While asset swaps between the two companies would have allowed both to compete more effectively in converged telecommunications market, a full acquisition was "unlikely due to the lack of overlap for large portions of their operations," Moody’s Investors Service said in an e-mailed statement. A merger would have been complex because of "the high amount of debt relative to their ratings that the two companies already carry."

Liberty Global and Vodafone together have more than $80 billion in annual revenue, almost $125 billion in market capitalization and about $100 billion in debt. Malone said in an interview this month that the companies weren’t able to overcome a deadlock in the talks he described as a "tennis match" of ideas. The billionaire in June said Vodafone doesn’t take enough risks with its cash.

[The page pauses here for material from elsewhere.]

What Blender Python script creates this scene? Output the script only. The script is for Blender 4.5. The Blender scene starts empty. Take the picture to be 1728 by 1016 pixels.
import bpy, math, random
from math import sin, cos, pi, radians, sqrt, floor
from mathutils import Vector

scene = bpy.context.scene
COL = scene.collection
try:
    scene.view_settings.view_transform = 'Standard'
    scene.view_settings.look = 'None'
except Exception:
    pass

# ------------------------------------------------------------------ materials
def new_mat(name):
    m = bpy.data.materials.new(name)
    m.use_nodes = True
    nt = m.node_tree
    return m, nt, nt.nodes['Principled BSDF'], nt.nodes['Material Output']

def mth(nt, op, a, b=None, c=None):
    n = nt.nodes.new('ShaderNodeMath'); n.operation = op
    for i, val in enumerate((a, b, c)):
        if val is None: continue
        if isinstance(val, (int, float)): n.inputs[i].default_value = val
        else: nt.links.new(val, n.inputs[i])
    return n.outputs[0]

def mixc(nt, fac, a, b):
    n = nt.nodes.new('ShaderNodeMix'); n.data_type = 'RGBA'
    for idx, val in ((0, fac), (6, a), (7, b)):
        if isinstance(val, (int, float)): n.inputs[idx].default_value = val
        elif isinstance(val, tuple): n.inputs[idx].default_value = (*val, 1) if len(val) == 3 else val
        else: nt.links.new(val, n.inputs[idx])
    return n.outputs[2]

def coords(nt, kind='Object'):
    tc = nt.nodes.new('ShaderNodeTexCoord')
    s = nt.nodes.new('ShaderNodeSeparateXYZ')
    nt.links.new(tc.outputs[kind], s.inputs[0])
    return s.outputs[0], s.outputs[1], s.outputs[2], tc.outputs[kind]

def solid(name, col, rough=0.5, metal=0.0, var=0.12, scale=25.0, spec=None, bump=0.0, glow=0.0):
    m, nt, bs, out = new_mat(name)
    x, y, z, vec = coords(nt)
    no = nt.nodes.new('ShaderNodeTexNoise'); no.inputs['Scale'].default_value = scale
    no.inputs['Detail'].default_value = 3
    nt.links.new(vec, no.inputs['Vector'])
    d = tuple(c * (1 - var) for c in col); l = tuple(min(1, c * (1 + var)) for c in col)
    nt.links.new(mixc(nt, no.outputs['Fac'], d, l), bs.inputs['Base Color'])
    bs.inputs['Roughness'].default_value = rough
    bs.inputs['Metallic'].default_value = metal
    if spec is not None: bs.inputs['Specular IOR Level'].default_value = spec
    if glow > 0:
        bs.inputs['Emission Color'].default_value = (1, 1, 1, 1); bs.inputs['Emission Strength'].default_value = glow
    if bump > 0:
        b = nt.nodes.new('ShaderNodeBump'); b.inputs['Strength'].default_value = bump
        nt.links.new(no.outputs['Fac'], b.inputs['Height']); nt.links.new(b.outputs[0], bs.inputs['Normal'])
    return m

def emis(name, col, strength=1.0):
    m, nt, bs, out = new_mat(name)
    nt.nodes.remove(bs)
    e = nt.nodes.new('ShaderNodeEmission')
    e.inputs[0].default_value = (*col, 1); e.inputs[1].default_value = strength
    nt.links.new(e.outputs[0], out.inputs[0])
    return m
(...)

Bonds of Liberty Global units fell to records. Virgin Media Finance Plc, which was bought by Liberty Global in 2013, saw its 460 million euros ($515 million) of January 2025 bonds fall 2.9 cents to 92.8 cents on the euro, the lowest since they were issued earlier this year, according to data compiled by Bloomberg. The 700 million euros of German unit Unitymedia GmbH’s January 2027 bonds declined 5.1 cents to a record 84.4 cents.

Vodafone is rated BBB+, the third-lowest investment grade, at Fitch Ratings and Standard & Poor’s, and an equivalent Baa1 at Moody’s. All three ratings have stable outlooks. Liberty Global is rated Ba3, three steps into junk status, with a stable outlook, at Moody’s.

Vodafone shares fell as much as 4.6 percent and dropped 3.7 percent to 209.7 pence at 2:11 p.m. in London. Liberty Global lost 0.5 percent to $47.96 in New York on Sept. 25.